┌────────
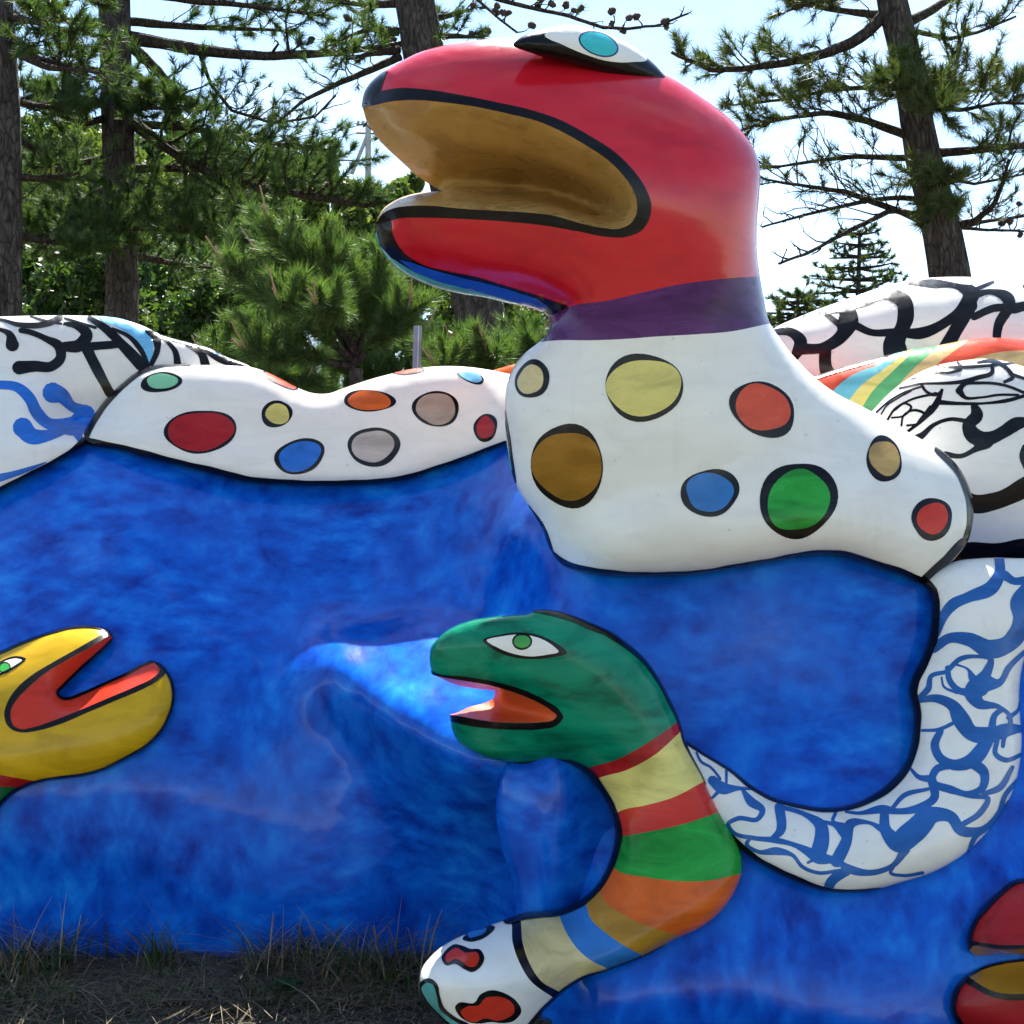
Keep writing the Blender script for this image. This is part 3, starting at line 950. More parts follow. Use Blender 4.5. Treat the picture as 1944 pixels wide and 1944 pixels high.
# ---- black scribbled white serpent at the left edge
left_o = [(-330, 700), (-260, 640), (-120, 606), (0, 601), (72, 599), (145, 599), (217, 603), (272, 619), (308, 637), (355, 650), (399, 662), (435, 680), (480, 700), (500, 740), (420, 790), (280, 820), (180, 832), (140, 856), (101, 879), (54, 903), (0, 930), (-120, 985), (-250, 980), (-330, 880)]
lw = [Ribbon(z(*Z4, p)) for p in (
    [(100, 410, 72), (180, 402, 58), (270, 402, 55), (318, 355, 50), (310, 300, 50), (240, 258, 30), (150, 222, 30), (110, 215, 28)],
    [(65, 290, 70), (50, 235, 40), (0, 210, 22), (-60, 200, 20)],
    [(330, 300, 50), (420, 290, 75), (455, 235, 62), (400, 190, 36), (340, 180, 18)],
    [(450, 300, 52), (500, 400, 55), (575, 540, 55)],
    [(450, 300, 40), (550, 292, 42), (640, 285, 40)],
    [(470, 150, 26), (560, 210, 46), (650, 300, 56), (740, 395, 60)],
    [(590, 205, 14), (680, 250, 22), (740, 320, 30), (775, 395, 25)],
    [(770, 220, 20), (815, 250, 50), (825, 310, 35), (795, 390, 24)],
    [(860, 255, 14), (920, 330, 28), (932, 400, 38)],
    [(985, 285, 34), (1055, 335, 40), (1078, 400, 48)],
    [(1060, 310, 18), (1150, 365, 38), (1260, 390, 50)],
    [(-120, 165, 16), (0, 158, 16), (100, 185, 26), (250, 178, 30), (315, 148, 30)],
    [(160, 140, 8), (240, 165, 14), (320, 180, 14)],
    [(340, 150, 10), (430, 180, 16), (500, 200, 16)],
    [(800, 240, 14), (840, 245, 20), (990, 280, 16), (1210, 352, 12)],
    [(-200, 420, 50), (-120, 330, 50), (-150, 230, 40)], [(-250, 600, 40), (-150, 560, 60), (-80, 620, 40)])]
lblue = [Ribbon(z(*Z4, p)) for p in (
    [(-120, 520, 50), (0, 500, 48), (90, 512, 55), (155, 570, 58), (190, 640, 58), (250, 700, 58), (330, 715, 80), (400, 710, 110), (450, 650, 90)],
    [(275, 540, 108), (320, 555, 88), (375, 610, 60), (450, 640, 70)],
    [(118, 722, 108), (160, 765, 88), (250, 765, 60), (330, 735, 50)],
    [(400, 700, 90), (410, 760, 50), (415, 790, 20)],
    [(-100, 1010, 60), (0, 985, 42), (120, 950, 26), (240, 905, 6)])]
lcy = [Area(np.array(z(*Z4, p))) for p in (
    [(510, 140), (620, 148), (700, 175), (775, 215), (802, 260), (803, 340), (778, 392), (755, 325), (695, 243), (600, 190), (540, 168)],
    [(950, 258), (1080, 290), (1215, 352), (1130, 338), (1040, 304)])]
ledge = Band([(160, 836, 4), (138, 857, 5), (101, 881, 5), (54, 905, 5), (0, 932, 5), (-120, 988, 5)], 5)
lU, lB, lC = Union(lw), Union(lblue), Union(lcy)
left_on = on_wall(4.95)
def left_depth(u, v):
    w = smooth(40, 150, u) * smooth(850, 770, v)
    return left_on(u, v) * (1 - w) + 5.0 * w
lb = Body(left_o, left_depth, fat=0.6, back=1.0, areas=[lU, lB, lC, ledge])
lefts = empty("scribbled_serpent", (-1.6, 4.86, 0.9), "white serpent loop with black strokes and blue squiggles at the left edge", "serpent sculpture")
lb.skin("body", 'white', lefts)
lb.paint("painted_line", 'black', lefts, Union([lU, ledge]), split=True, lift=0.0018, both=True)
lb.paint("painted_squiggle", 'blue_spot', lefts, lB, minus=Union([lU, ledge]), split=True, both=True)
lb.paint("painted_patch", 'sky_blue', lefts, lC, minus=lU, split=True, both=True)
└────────
**WHAT NEEDS TO BE DONE:** Leave out the pictures and output the rest of the material exactly as written.

**SOLVED EXERCISE:**
Keep writing the Blender script for this image. This is part 3, starting at line 950. More parts follow. Use Blender 4.5. Treat the picture as 1944 pixels wide and 1944 pixels high.
# ---- black scribbled white serpent at the left edge
left_o = [(-330, 700), (-260, 640), (-120, 606), (0, 601), (72, 599), (145, 599), (217, 603), (272, 619), (308, 637), (355, 650), (399, 662), (435, 680), (480, 700), (500, 740), (420, 790), (280, 820), (180, 832), (140, 856), (101, 879), (54, 903), (0, 930), (-120, 985), (-250, 980), (-330, 880)]
lw = [Ribbon(z(*Z4, p)) for p in (
    [(100, 410, 72), (180, 402, 58), (270, 402, 55), (318, 355, 50), (310, 300, 50), (240, 258, 30), (150, 222, 30), (110, 215, 28)],
    [(65, 290, 70), (50, 235, 40), (0, 210, 22), (-60, 200, 20)],
    [(330, 300, 50), (420, 290, 75), (455, 235, 62), (400, 190, 36), (340, 180, 18)],
    [(450, 300, 52), (500, 400, 55), (575, 540, 55)],
    [(450, 300, 40), (550, 292, 42), (640, 285, 40)],
    [(470, 150, 26), (560, 210, 46), (650, 300, 56), (740, 395, 60)],
    [(590, 205, 14), (680, 250, 22), (740, 320, 30), (775, 395, 25)],
    [(770, 220, 20), (815, 250, 50), (825, 310, 35), (795, 390, 24)],
    [(860, 255, 14), (920, 330, 28), (932, 400, 38)],
    [(985, 285, 34), (1055, 335, 40), (1078, 400, 48)],
    [(1060, 310, 18), (1150, 365, 38), (1260, 390, 50)],
    [(-120, 165, 16), (0, 158, 16), (100, 185, 26), (250, 178, 30), (315, 148, 30)],
    [(160, 140, 8), (240, 165, 14), (320, 180, 14)],
    [(340, 150, 10), (430, 180, 16), (500, 200, 16)],
    [(800, 240, 14), (840, 245, 20), (990, 280, 16), (1210, 352, 12)],
    [(-200, 420, 50), (-120, 330, 50), (-150, 230, 40)], [(-250, 600, 40), (-150, 560, 60), (-80, 620, 40)])]
lblue = [Ribbon(z(*Z4, p)) for p in (
    [(-120, 520, 50), (0, 500, 48), (90, 512, 55), (155, 570, 58), (190, 640, 58), (250, 700, 58), (330, 715, 80), (400, 710, 110), (450, 650, 90)],
    [(275, 540, 108), (320, 555, 88), (375, 610, 60), (450, 640, 70)],
    [(118, 722, 108), (160, 765, 88), (250, 765, 60), (330, 735, 50)],
    [(400, 700, 90), (410, 760, 50), (415, 790, 20)],
    [(-100, 1010, 60), (0, 985, 42), (120, 950, 26), (240, 905, 6)])]
lcy = [Area(np.array(z(*Z4, p))) for p in (
    [(510, 140), (620, 148), (700, 175), (775, 215), (802, 260), (803, 340), (778, 392), (755, 325), (695, 243), (600, 190), (540, 168)],
    [(950, 258), (1080, 290), (1215, 352), (1130, 338), (1040, 304)])]
ledge = Band([(160, 836, 4), (138, 857, 5), (101, 881, 5), (54, 905, 5), (0, 932, 5), (-120, 988, 5)], 5)
lU, lB, lC = Union(lw), Union(lblue), Union(lcy)
left_on = on_wall(4.95)
def left_depth(u, v):
    w = smooth(40, 150, u) * smooth(850, 770, v)
    return left_on(u, v) * (1 - w) + 5.0 * w
lb = Body(left_o, left_depth, fat=0.6, back=1.0, areas=[lU, lB, lC, ledge])
lefts = empty("scribbled_serpent", (-1.6, 4.86, 0.9), "white serpent loop with black strokes and blue squiggles at the left edge", "serpent sculpture")
lb.skin("body", 'white', lefts)
lb.paint("painted_line", 'black', lefts, Union([lU, ledge]), split=True, lift=0.0018, both=True)
lb.paint("painted_squiggle", 'blue_spot', lefts, lB, minus=Union([lU, ledge]), split=True, both=True)
lb.paint("painted_patch", 'sky_blue', lefts, lC, minus=lU, split=True, both=True)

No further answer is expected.